Get documents with unique field - Mongoid

Question

I have a ratings collection with the field item_id. I need to retrieve all documents with different item_id field. For instance, let's suppose I have this documents:

{item_id: "123", some_other_field: "bla,bla"}
{item_id: "123", some_other_field: "bla,bla"}
{item_id: "121", some_other_field: "bla,bla"}
{item_id: "120", some_other_field: "bla,bla"}

The result that I need:

{item_id: "123", some_other_field: "bla,bla"}
{item_id: "121", some_other_field: "bla,bla"}
{item_id: "120", some_other_field: "bla,bla"}

How can I achieve this? I saw this question where they propose map-reduce as the solution, but it should be something easier!

Thanks.

Answer 1

It's quite a lot easier if what you "mean" here is the "completely distinct" document. But what you basically need here is .aggregate(), and specifically $group:

Model.collection.aggregate([
    { "$group" => {
        "_id" => {
            "item_id" => "$item_id",
            "some_other_field" => "$some_other_field"
        }
    }}
])

Or if you just want "distinct" on "one" field, then something like:

Model.collection.aggregate([
    { "$group" => {
        "_id" => "$item_id",
        "some_other_field" => { "$first" => "$some_other_field" }
    }}
])

These are no longer the mongoid "documents" but you can always "cast" them back if the structure is the same, and that is possible with a little manipulation or the $project pipeline stage.

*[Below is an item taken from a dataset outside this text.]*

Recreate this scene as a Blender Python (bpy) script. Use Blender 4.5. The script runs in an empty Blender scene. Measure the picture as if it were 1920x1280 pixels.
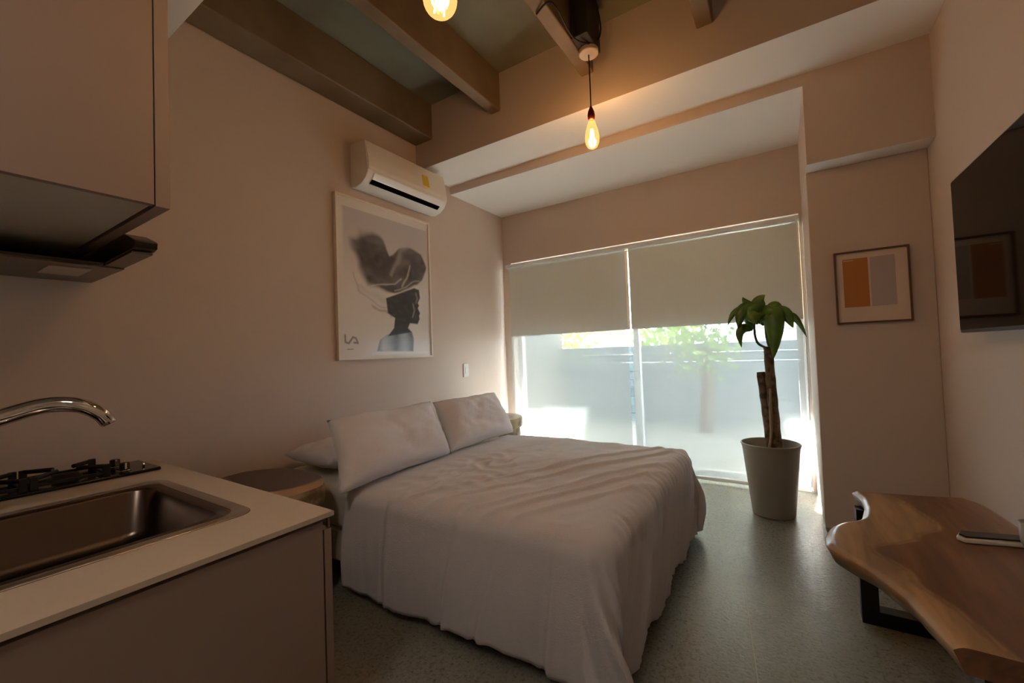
import bpy, bmesh, math, random
from mathutils import Vector, Matrix, noise
random.seed(7)
C = bpy.context.scene.collection
PI = math.pi

# ------------------------------------------------------------------ camera
YAW, PIT, ROL, F = -0.5712424, 0.028581, -0.0364119, 786.98883
CAM = Vector((2.3176, 0.0, 1.0135))
def ray(u, v):
    X = (u-960)/F; Y = (v-640)/F
    c, s = math.cos(ROL), math.sin(ROL); X, Y = X*c+Y*s, -X*s+Y*c
    c, s = math.cos(PIT), math.sin(PIT); z = -Y*c+s; f = c+Y*s
    c, s = math.cos(YAW), math.sin(YAW)
    return Vector((X*c+f*s, -X*s+f*c, z))
fw = ray(960, 640); rt = (ray(961, 640)-fw).normalized(); up = (fw-ray(960, 641)).normalized()
cam_data = bpy.data.cameras.new('camera'); cam = bpy.data.objects.new('camera', cam_data); C.objects.link(cam)
M = Matrix((rt, up, -fw.normalized())).transposed().to_4x4(); M.translation = CAM
cam.matrix_world = M
cam_data.sensor_width = 36; cam_data.sensor_fit = 'HORIZONTAL'; cam_data.lens = F/1920*36
cam_data.clip_start = .02
bpy.context.scene.camera = cam

# ------------------------------------------------------------------ light and exposure
vs = bpy.context.scene.view_settings
vs.view_transform = 'Standard'; vs.look = 'None'; vs.exposure = 1.46; vs.gamma = 1; vs.use_curve_mapping = False
world = bpy.data.worlds.new('world'); bpy.context.scene.world = world; world.use_nodes = True
wn = world.node_tree.nodes; bg = wn['Background']
bg.inputs[0].default_value = (.70, .86, 1.0, 1); bg.inputs[1].default_value = 6.2
sd = bpy.data.lights.new('sun', 'SUN'); sd.energy = 115; sd.angle = math.radians(1.2); sd.color = (1, .98, .93)
sun = bpy.data.objects.new('sun', sd); C.objects.link(sun)
SUN_DIR = Vector((.32, -.72, -1.0))          # direction the light travels
sun.rotation_euler = SUN_DIR.to_track_quat('-Z', 'Y').to_euler(); sun.location = (0, 6, 6)

# ------------------------------------------------------------------ helpers
def rgb(r, g, b):
    f = lambda c: ((c/255)/12.92 if c/255 <= .04045 else ((c/255+.055)/1.055)**2.4)
    return (f(r), f(g), f(b), 1)
MATS = {}
def mat(name, col, rough=.6, metal=0, spec=.5, bump=None, var=None, coat=0, sheen=0):
    """principled material; bump=(scale, strength); var=(scale, colour2, low, high) patchy noise mix"""
    if name in MATS: return MATS[name]
    m = bpy.data.materials.new(name); m.use_nodes = True; nt = m.node_tree; N = nt.nodes; L = nt.links
    b = N['Principled BSDF']
    b.inputs['Base Color'].default_value = col; b.inputs['Roughness'].default_value = rough
    b.inputs['Metallic'].default_value = metal; b.inputs['Specular IOR Level'].default_value = spec
    b.inputs['Coat Weight'].default_value = coat; b.inputs['Sheen Weight'].default_value = sheen
    tc = N.new('ShaderNodeTexCoord')
    if var:
        n = N.new('ShaderNodeTexNoise'); n.inputs['Scale'].default_value = var[0]; n.inputs['Detail'].default_value = 6
        L.new(tc.outputs['Object'], n.inputs['Vector'])
        r = N.new('ShaderNodeMapRange'); r.inputs[1].default_value = var[2]; r.inputs[2].default_value = var[3]
        L.new(n.outputs['Fac'], r.inputs[0])
        mx = N.new('ShaderNodeMix'); mx.data_type = 'RGBA'; mx.inputs[6].default_value = col; mx.inputs[7].default_value = var[1]
        L.new(r.outputs[0], mx.inputs[0]); L.new(mx.outputs[2], b.inputs['Base Color'])
    if bump:
        n = N.new('ShaderNodeTexNoise'); n.inputs['Scale'].default_value = bump[0]; n.inputs['Detail'].default_value = 4
        L.new(tc.outputs['Object'], n.inputs['Vector'])
        u = N.new('ShaderNodeBump'); u.inputs['Strength'].default_value = bump[1]; u.inputs['Distance'].default_value = .01
        L.new(n.outputs['Fac'], u.inputs['Height']); L.new(u.outputs[0], b.inputs['Normal'])
    MATS[name] = m; return m
def attr_mat(name, rough=.4, spec=.4, streak=None, coat=0):
    m = bpy.data.materials.new(name); m.use_nodes = True; nt = m.node_tree; b = nt.nodes['Principled BSDF']
    a = nt.nodes.new('ShaderNodeVertexColor'); a.layer_name = 'Col'
    b.inputs['Roughness'].default_value = rough; b.inputs['Specular IOR Level'].default_value = spec
    b.inputs['Coat Weight'].default_value = coat
    if streak:
        tc = nt.nodes.new('ShaderNodeTexCoord'); mp = nt.nodes.new('ShaderNodeMapping'); mp.inputs['Scale'].default_value = streak
        mp.inputs['Rotation'].default_value = (0, 0, .12)
        n = nt.nodes.new('ShaderNodeTexNoise'); n.inputs['Scale'].default_value = 1; n.inputs['Detail'].default_value = 7; n.inputs['Distortion'].default_value = .8
        nt.links.new(tc.outputs['Object'], mp.inputs[0]); nt.links.new(mp.outputs[0], n.inputs['Vector'])
        r = nt.nodes.new('ShaderNodeMapRange'); r.inputs[1].default_value = .3; r.inputs[2].default_value = .7; r.inputs[3].default_value = .62; r.inputs[4].default_value = 1.25
        nt.links.new(n.outputs['Fac'], r.inputs[0])
        mx = nt.nodes.new('ShaderNodeMix'); mx.data_type = 'RGBA'; mx.blend_type = 'MULTIPLY'; mx.inputs[0].default_value = 1
        nt.links.new(a.outputs['Color'], mx.inputs[6]); nt.links.new(r.outputs[0], mx.inputs[7]); nt.links.new(mx.outputs[2], b.inputs['Base Color'])
    else:
        nt.links.new(a.outputs['Color'], b.inputs['Base Color'])
    return m

def link(name, bm, m, parent=None, smooth=False, bevel=0, sub=0, seg=2):
    me = bpy.data.meshes.new(name)
    bmesh.ops.recalc_face_normals(bm, faces=bm.faces[:])
    bm.to_mesh(me); bm.free()
    for x in (m if isinstance(m, (list, tuple)) else [m]): me.materials.append(x)
    if smooth:
        for p in me.polygons: p.use_smooth = True
    o = bpy.data.objects.new(name, me); C.objects.link(o)
    if parent is not None:
        o.parent = parent
        o.matrix_parent_inverse = Matrix.Translation(-parent.location) if parent.type == 'EMPTY' and parent.parent is None else parent_inv(parent)
    if bevel:
        b = o.modifiers.new('bevel', 'BEVEL'); b.width = bevel; b.segments = seg; b.limit_method = 'ANGLE'; b.angle_limit = math.radians(35)
        if not smooth:
            for p in me.polygons: p.use_smooth = True
            w = o.modifiers.new('wn', 'WEIGHTED_NORMAL'); w.keep_sharp = True
    if sub:
        s = o.modifiers.new('sub', 'SUBSURF'); s.levels = sub; s.render_levels = sub
    return o
def parent_inv(p):
    m = Matrix.Identity(4); q = p
    while q is not None:                       # world matrix built by hand (no depsgraph update needed)
        m = q.matrix_parent_inverse @ Matrix.Translation(q.location) @ m if q.parent else Matrix.Translation(q.location) @ m
        q = q.parent
    return m.inverted()
def thing(name, label, cat, loc=(0, 0, 0), group=None):
    o = bpy.data.objects.new(name, None); C.objects.link(o); o.location = loc; o.empty_display_size = .05
    tag(o, label, cat, group); return o
def tag(o, label, cat, group=None):
    o['label'] = label; o['category'] = cat
    if group: o['group'] = group
    return o
def struct(o): o['kind'] = 'structure'; return o

def box(bm, x0, x1, y0, y1, z0, z1, mi=0):
    vs_ = [bm.verts.new((x, y, z)) for x in (x0, x1) for y in (y0, y1) for z in (z0, z1)]
    fs = [(0,1,3,2),(4,6,7,5),(0,4,5,1),(2,3,7,6),(0,2,6,4),(1,5,7,3)]
    out = []
    for f in fs:
        g = bm.faces.new([vs_[i] for i in f]); g.material_index = mi; out.append(g)
    return out       # -x +x -y +y -z(4) +z(5)
def B(*a, **k):
    bm = bmesh.new(); box(bm, *a, **k); return bm
def prism(bm, pts, axis, a0, a1, mi=0):
    """extrude polygon pts along axis between a0 and a1; pts in the two other axes order"""
    def P(p, a):
        return {'x': (a, p[0], p[1]), 'y': (p[0], a, p[1]), 'z': (p[0], p[1], a)}[axis]
    A = [bm.verts.new(P(p, a0)) for p in pts]; Bv = [bm.verts.new(P(p, a1)) for p in pts]
    fs = [bm.faces.new(A[::-1]), bm.faces.new(Bv)]
    n = len(pts)
    for i in range(n): fs.append(bm.faces.new((A[i], A[(i+1) % n], Bv[(i+1) % n], Bv[i])))
    for f in fs: f.material_index = mi
def lathe(bm, prof, c=(0, 0, 0), n=32, cap=True, ax='z', sx=1, sy=1):
    rings = []
    for r, h in prof:
        ring = []
        for i in range(n):
            a = 2*PI*i/n; x, y = r*math.cos(a)*sx, r*math.sin(a)*sy
            p = {'z': (x, y, h), 'x': (h, x, y), 'y': (x, h, y)}[ax]
            ring.append(bm.verts.new((p[0]+c[0], p[1]+c[1], p[2]+c[2])))
        rings.append(ring)
    for a, b in zip(rings, rings[1:]):
        for i in range(n): bm.faces.new((a[i], a[(i+1) % n], b[(i+1) % n], b[i]))
    if cap:
        bm.faces.new(rings[0][::-1]); bm.faces.new(rings[-1])
def smooth_path(pts, k=6):
    out = []; P = [Vector(p) for p in pts]
    for i in range(len(P)-1):
        p0 = P[max(i-1, 0)]; p1 = P[i]; p2 = P[i+1]; p3 = P[min(i+2, len(P)-1)]
        for j in range(k):
            t = j/k
            out.append(.5*((2*p1)+(-p0+p2)*t+(2*p0-5*p1+4*p2-p3)*t*t+(-p0+3*p1-3*p2+p3)*t**3))
    out.append(P[-1]); return out
def tube(bm, pts, r, n=12, k=6, rad=None):
    P = smooth_path(pts, k) if k > 1 else [Vector(p) for p in pts]
    rings = []; prev = None
    for i, p in enumerate(P):
        t = (P[min(i+1, len(P)-1)]-P[max(i-1, 0)]).normalized()
        if prev is None:
            u = t.cross(Vector((0, 0, 1)) if abs(t.z) < .9 else Vector((1, 0, 0))).normalized()
        else: u = (prev-t*prev.dot(t)).normalized()
        prev = u; w = t.cross(u)
        rr = rad(i/(len(P)-1)) if rad else r
        rings.append([bm.verts.new(p+(u*math.cos(2*PI*j/n)+w*math.sin(2*PI*j/n))*rr) for j in range(n)])
    for a, b in zip(rings, rings[1:]):
        for j in range(n): bm.faces.new((a[j], a[(j+1) % n], b[(j+1) % n], b[j]))
    bm.faces.new(rings[0][::-1]); bm.faces.new(rings[-1])
def rrect(x0, x1, y0, y1, r, n=6):
    pts = []
    for cx, cy, a0 in ((x1-r, y1-r, 0), (x0+r, y1-r, PI/2), (x0+r, y0+r, PI), (x1-r, y0+r, 1.5*PI)):
        for i in range(n+1):
            a = a0+PI/2*i/n; pts.append((cx+r*math.cos(a), cy+r*math.sin(a)))
    return pts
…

Model.collection.aggregate([
    { "$group" => {
        "_id" => "$item_id",
        "some_other_field" => { "$first" => "$some_other_field" }
    }},
    { "$project" => {
        "_id" => 0,
        "item_id" => "$_id",
        "some_other_field" => "$some_other_field"
    }}
])

Also to mention that this is "significantly" faster than mapReduce, as the code uses native operators to MongoDB and no JavaScript translation.

Read up on the operators for aggregation pipelines as a general guide to things you can do.